Occupied East Jerusalem — Only a Question of Demographics?!?

Zionist Union MK Amir Peretz said on Wednesday, June 8, that if Prime Minister Benjamin Netanyahu were really serious about the establishment of a Palestinian state, he should have announced a construction freeze on Jewish settlements in the occupied Palestinian West Bank. “I don’t believe Netanyahu’s slogans and don’t think he is proceeding toward a two-state process,” Peretz told a campus forum sponsored by Haaretz at the Hebrew University of Jerusalem. Remarking that now with the addition of the Yisrael Beiteinu party to Netanyahu’s coalition, it is even more extremist right-wing, Peretz rhetorically addressed the coalition government saying: “You have your chance. Let’s see you annex all of Judea and Samaria [the West Bank]. Let’s see all those talkers.”

Far-right Jerusalem Day marchers heading towards the Old City’s Damascus Gate into the Muslim Quarter, June 5, 2016

Far-right Jerusalem Day marchers heading towards the Old City’s Damascus Gate into the Muslim Quarter, June 5, 2016 (Photo: Activestills)

Then, apparently addressing Netanyahu himself, he added: “But if you are incapable of annexation, then get out of the way; the more we advance the process, the smaller the cost will be. Anyone who says that we’ve gone beyond the point of no return on a two-state solution is mistaken and is being deceptive.” Peretz devoted a major portion of his remarks to demographics. He noted that, in the last municipal elections, Jerusalem Mayor Nir Barkat was elected to office with 106,000 votes, while 210,000 Palestinian residents on the voting rolls in the city chose not to turn out to vote because the Israel occupation. “They could have decided the election and chosen their mayor.”

Hadash Knesset member Aida Touma-Sliman of the Joint List parliamentary faction responded to Peretz’s remarks saying: “I had to listen to an entire lecture in which I was related to as a demographic problem.” The Joint List’s Touma-Sliman responded: “This is discourse of the white man providing salvation to the barbarians, and unfortunately, it’s a discourse that is being made legitimate. Peoples don’t enjoy living under occupation. The Palestinian people are not beggars. The Israeli government aims to bring about a situation in which a Palestinian’s only concern is how he can provide a scrap of bread for his children, and with that he’ll make do; but there isn’t a people that will make do with just that.”

The Jerusalem Day march on Sunday of last week, June 5, passed through the Muslim Quarter of the Old City, as planned, after the Supreme Court rejected an urgent petition asking that the march be rerouted to avoid friction with the Old City’s Palestinian population. Jerusalem Day is an Israeli national holiday commemorating the establishment of Israeli occupation over the Old City in the 1967 Six-Day War. The annual march, which is traditionally held in the late afternoon, is typically attended by tens of thousands of far-right and racist religious Zionist youth, and is usually a source of friction and flare-ups in the Old City. This year, as usual, racist insults were hurled by marchers at Arabs and instances of vandalism were reported.
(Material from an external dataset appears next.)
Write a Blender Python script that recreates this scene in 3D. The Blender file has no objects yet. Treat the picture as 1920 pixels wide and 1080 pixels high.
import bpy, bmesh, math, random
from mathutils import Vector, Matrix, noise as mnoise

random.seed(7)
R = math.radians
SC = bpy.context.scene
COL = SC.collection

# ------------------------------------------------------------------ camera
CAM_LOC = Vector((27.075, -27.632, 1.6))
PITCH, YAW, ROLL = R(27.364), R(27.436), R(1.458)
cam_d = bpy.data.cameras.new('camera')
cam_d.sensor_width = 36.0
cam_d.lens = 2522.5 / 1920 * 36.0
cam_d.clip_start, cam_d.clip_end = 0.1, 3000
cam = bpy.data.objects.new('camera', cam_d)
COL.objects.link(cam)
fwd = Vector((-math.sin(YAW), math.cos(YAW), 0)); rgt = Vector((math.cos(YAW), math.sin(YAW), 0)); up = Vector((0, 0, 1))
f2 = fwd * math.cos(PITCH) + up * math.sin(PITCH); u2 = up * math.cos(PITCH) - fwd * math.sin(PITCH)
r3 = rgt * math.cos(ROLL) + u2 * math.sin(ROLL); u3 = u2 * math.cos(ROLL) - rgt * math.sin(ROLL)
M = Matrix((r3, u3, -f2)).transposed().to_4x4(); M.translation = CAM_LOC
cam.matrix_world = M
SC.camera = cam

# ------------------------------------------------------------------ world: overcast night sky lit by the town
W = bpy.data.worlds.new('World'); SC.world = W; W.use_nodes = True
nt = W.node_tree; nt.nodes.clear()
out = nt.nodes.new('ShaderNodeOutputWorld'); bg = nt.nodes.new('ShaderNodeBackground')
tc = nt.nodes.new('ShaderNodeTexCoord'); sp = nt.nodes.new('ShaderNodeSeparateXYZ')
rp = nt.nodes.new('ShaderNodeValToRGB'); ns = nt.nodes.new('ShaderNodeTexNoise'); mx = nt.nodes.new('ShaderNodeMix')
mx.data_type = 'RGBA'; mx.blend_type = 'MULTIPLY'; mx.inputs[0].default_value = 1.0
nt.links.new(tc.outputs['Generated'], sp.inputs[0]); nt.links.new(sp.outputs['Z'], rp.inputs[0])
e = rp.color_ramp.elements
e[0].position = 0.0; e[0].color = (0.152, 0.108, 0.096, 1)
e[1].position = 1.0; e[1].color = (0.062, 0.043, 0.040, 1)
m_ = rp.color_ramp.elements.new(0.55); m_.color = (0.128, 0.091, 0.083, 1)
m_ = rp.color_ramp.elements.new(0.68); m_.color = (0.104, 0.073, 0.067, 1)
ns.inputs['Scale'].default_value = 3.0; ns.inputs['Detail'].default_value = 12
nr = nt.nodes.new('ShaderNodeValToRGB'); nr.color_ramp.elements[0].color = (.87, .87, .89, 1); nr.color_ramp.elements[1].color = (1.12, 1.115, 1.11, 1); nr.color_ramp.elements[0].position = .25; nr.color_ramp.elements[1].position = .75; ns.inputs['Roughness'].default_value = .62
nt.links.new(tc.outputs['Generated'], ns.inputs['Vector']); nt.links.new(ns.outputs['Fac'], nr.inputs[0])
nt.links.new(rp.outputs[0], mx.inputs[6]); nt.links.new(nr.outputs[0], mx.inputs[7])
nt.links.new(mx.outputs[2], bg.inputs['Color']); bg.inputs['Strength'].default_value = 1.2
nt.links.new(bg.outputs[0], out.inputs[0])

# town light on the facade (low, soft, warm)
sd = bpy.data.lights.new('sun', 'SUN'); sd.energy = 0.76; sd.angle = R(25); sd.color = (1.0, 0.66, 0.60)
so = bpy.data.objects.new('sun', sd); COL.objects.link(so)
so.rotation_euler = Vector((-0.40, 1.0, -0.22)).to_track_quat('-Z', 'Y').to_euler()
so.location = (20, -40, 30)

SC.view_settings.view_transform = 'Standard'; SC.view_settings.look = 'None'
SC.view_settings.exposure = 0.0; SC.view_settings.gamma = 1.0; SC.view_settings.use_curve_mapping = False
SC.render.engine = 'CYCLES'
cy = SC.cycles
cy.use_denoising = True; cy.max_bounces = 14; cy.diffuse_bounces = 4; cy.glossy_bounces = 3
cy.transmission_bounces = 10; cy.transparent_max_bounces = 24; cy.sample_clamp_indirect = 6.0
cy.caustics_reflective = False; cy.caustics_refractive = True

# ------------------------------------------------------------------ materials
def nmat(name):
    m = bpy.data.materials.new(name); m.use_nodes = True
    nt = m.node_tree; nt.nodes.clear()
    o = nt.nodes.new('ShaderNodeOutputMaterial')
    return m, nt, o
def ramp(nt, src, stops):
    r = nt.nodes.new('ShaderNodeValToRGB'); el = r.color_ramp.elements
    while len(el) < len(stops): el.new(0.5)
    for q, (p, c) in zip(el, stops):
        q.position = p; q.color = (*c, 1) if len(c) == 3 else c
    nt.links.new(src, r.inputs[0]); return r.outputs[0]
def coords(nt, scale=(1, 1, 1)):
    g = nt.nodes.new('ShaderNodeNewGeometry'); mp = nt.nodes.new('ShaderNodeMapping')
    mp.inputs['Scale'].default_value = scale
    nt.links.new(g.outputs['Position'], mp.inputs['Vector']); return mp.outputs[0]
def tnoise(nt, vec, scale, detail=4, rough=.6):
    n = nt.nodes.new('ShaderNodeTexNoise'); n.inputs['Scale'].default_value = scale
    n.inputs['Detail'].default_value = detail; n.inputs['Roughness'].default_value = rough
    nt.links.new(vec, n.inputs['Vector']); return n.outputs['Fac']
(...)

Before the march a week ago, Hadash MK Yousef Jabareen (Joint List) severely criticized the court’s decision to permit the marchers to enter the Muslim Quarter on the eve of Ramadan. “This is a provocative, racist and violent march the sole purpose of which is to terrorize the Palestinian merchants of the Muslim Quarter,” he said. “On the evening in which Palestinians celebrate Ramadan, a month of tolerance and brotherhood, the police chose, and the Supreme Court approved, to allow marchers to provoke Palestinians, insult them and sow hatred an fear. “Can anyone imagine that the police would allow a similar march of Palestinians to pass through the Jewish Quarter on the eve of Passover?” Jabareen asked. “East Jerusalem is part of the Palestinian lands occupied in 1967, and no march, no matter how racist, will change this.”